Professor Ramsay then goes on to show reasons why even the quartz rock fragments are not derived from the Lickey, but as the facts mentioned by him will, in my opinion, admit of a rather different interpretation to that which he gives them. I proceed to his description of the breccia near Northfield.

"The summit of the hill, called Frankley Beeches, is crowned by an outlier of the breccia; and it also forms a piece of ground about a mile and a half long, a little to the north-west of Northfield, a good section[4] of which occurs in the lane leading from Northfield to Bangham pit. The larger stones lie mostly at the top. Many of them consist of Caradoc limestone (Upper Caradoc[5] of some geologists), and calcareous sandstone and conglomerate, some of them attaining a diameter of about two feet. I submitted a collection of the fossiliferous pieces to Mr. Salter, who determined the following species:—

  • "Strophomena compressa.
  • Orthis calligramma.
  • Atrypa reticularis (very common).
  • Spirifera trapezoidalis.
  • Leptena (Strophomena) depressa.
  • L. transversalis.
  • Rhynchonella semisulcata.
  • Pentamerus oblongus (rare and small).
  • P. undatus.
  • P. lens.
  • Mytilus mytilimeris.
  • Encrinurus punctatus.
  • Favosites alveolaris.
  • Petraia bina.
  • P. subduplicata.
  • Heliolites interstinctus.
  • Scalites (Raphistoma) lenticularis.
  • Euomphalus funatus (var. sculptus).
  • Goniophora cymbeformis.
  • Serpulites.

"Besides the blocks containing these fossils, the breccia includes fragments of other calcareous sandstone, ribboned slate like that near Shelve, quartz rock, porphyritic felspathic ash, felstone and greenstone like that of the Lower Silurian rocks, purple conglomerates similar to those of the Longmynd, and yellow sandstone and black chert, the latter like that of the Carboniferous limestone.
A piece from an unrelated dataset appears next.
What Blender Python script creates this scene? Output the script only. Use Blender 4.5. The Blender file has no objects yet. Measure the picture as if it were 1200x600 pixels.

"The Upper Caradoc (Llandovery) limestone and fragments of calcareous sandstone and conglomerate are peculiar. They do not resemble the Caradoc beds of Walsall, Builth, Malvern, Mayhill, or the Lickey; but both lithologically and zoologically they are like the equivalent strata that rest unconformably on and once formed the beaches surrounding the Longmynd and adjacent Lower Silurian rocks, where in situ they contain green and purple slaty fragments and pieces of felspathic trap, derived from the waste of that ancient Cambrian and Lower Silurian island. They may be identified by this circumstance, for in no other place with which we are acquainted does the Upper Caradoc assume this character; and Mr. Salter also gives the confirmatory opinion that the assemblage of fossils nearly resembles some of the groupings in the present rocks near Hope. It is, therefore, difficult to escape from the conclusion that the rocks generally must have travelled from that country across a space of from forty to fifty miles."

As I had no personal acquaintance with the Llandovery rocks on the flanks of the Longmynd, near Church Stretton. I failed to recognize the fragments of slate and other rocks which were found by my friend and colleague in the pieces near Northfield until I saw his collection in Jermyn Street, and many of the pieces certainly appeared to me, as before stated, very like the sandstones near Barr, and the pieces which were formerly to be seen lying on the old pit banks north of the Colmers near the Lickey.

Professor Ramsay then describes other localities where this Permian breccia appears, between the Forest of Wyre and the south end of the Malvern Hills. One of these localities, called Church Hill, nearly half way between Stourport and the Titterstone Clee Hill, is very remarkable, since it forms an outher of the breccia resting upon and entirely surrounded by Coal-measures. Professor Ramsay shows that these breccias extend altogether over an area of not less than 500 square miles,[6] and points to the fact that the great majority of the angular fragments seem to be all derived from the neighbourhood of the Longmynd near Church Stretton.

He arrives at the conclusion, from this great extension of the breccia, from the size (up to three-quarters of a ton) and angularity of the embedded fragments, and from the polished and grooved and striated surfaces of some of them, that they were transported and deposited by the same agency as the boulders in the boulder clay of the Pleistocene or Glacial Period, namely, by the action of glaciers, and icebergs or shore ice and ice floes.

As the action of glaciers is a subject to which my colleague has paid so much more attention than I have, his opinion is entitled to much more weight on the point than any I could give, and I therefore would draw the reader's attention to Professor Ramsay's explanation of the origin of this breccia, in opposition to the conclusion that I myself arrived at, that the fragments might be derived from adjacent rocks now concealed under the Permian and New red sandstone of the neighbourhood.


  1. Professor Ramsay's MS. Notes.
  2. These large stems of plants, as also the pale sandstone in which they lay, were exactly similar to those got by Professor Sedgwick from the Lower red sandstone under the Magnesian limestone in the county of Durham, specimens of which are in the Woodwardian Museum at Cambridge.
  3. On the occurrence of angular, sub-angular, polished, and striated fragments and boulders in the Permian breccia of Shropshire. Worcestershire, &c., and on the probable existence of glaciers and icebergs in the Permian epoch, by Andrew C. Ramsay, F.R.S., F.G.S., Geol. Journal, vol. ii,. p. 185.
  4. This is the section drawn in Figure No. 3.
  5. Now called Llandovery sandstone.